Steel and raw material prices in China tumbled this week, with iron ore being particularly hard-hit. During Monday’s trading, the 62% Fe benchmark dropped 6% on the day to under $65 per tonne for the first time since July. Although prices seem to have stabilised at $66.4 per tonne today, they are still down almost $10 in a week.
We cannot identify a single apparent reason for the recent sell-off. At this stage, there is also no evidence of a significant, synchronised shift in the broader drivers of steel demand; key steel intensive sectors of property, infrastructure and manufacturing as well as the credit markets are stable.
So, what triggered the sell-off? Probably a range of factors; recent drop in steel prices, concerns over margins, and expectations of steel production cuts are the likely drivers.

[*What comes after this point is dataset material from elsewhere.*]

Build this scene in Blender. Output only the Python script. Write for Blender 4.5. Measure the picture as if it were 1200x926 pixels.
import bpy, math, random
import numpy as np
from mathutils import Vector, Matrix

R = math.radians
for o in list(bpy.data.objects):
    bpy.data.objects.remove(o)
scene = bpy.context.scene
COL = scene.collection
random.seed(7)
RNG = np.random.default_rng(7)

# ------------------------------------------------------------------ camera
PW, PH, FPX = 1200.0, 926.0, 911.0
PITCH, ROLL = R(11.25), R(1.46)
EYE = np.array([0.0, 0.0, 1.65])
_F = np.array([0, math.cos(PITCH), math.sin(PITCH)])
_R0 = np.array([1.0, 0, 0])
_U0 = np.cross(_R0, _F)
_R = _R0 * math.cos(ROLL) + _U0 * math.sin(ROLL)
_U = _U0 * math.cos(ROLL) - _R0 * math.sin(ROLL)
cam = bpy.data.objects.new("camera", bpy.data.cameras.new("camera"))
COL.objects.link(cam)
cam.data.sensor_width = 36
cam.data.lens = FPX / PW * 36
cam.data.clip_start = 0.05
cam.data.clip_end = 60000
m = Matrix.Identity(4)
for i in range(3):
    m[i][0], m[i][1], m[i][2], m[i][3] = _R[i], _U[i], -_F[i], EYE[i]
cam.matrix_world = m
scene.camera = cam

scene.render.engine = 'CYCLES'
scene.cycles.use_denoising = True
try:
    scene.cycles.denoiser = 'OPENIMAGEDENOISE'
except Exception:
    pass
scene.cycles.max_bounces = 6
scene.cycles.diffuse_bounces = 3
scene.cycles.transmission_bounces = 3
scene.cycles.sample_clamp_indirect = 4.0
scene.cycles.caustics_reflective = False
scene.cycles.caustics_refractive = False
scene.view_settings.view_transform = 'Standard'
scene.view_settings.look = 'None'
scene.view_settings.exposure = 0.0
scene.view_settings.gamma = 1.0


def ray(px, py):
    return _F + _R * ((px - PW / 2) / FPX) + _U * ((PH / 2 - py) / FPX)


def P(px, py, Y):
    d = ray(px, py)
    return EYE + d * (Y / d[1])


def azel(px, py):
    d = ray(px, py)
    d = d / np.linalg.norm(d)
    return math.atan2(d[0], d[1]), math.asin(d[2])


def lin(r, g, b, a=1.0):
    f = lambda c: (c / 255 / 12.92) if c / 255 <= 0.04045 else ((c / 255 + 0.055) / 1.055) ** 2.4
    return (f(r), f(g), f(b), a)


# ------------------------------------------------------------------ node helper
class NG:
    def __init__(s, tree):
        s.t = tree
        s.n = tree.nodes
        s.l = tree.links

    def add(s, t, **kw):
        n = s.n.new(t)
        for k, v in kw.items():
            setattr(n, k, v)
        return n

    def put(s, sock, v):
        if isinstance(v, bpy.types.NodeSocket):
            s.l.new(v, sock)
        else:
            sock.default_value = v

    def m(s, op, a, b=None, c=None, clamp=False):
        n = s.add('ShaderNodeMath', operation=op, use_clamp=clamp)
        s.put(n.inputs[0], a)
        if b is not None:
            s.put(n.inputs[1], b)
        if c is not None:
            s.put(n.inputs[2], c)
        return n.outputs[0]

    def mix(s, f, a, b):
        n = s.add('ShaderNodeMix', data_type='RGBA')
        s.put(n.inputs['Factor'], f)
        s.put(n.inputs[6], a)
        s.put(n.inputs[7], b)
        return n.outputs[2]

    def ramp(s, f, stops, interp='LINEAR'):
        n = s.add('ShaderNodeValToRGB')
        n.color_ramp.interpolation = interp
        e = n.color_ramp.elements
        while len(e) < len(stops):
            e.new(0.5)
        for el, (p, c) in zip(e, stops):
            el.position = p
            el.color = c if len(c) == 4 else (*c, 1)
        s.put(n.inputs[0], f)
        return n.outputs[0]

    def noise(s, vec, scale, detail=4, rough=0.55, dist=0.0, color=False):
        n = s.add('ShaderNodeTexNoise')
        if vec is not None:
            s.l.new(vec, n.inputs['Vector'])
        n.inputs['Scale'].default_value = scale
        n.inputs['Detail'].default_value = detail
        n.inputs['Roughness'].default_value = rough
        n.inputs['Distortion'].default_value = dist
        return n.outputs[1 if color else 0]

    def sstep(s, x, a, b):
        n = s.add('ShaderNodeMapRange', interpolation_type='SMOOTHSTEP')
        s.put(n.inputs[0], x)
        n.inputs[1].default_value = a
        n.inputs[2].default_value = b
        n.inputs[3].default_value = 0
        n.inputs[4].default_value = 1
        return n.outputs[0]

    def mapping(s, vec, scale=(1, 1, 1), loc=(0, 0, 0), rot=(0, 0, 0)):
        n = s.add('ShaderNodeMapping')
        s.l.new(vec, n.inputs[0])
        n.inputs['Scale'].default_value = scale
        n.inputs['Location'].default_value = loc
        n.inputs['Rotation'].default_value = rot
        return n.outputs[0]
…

Steel prices have been falling for some weeks, partly due to the seasonal factors and partly due to the softening sentiment on the back of slowing industrial activity. By contrast, iron ore prices, especially the 62% Fe benchmark remained remarkably stable for most of 2018 and steadily rose from the beginning of September (please refer to our ATTP dated 15 Nov 19 for a detailed discussion).
With steel prices falling and raw material costs remaining stable/rising, margins came under pressure. Fading profitability and expectations of a drop in production are likely to have fuelled the sell-off.
The other factor which we believe has contributed to the pessimism is the rising pollution levels. We are three weeks into China’s heating season, and there’s been surprisingly little news of production cuts. However air quality has been deteriorating with PM2.5 index levels* climbing well above last year’s levels. Hebei, being a major steel hub, is once again the worst performer. So pressure has probably emerged to curb production which in turned dented sentiment in the iron ore market and contributed to the sell-off.
While the above factors could justify the recent sell-off, they are mostly short-term events. At this stage, there is no evidence of a major shift in macro fundamentals in China, and we regard these sharp moves in prices as a general seasonal weakness and sentiment-driven.
Furthermore, the sharp fall in input costs is positive as it is likely to ease the margin squeeze in the coming weeks. The fall in margins also prompted mills and traders to destock and is currently helping to normalise port stocks that remained stubbornly high throughout the year.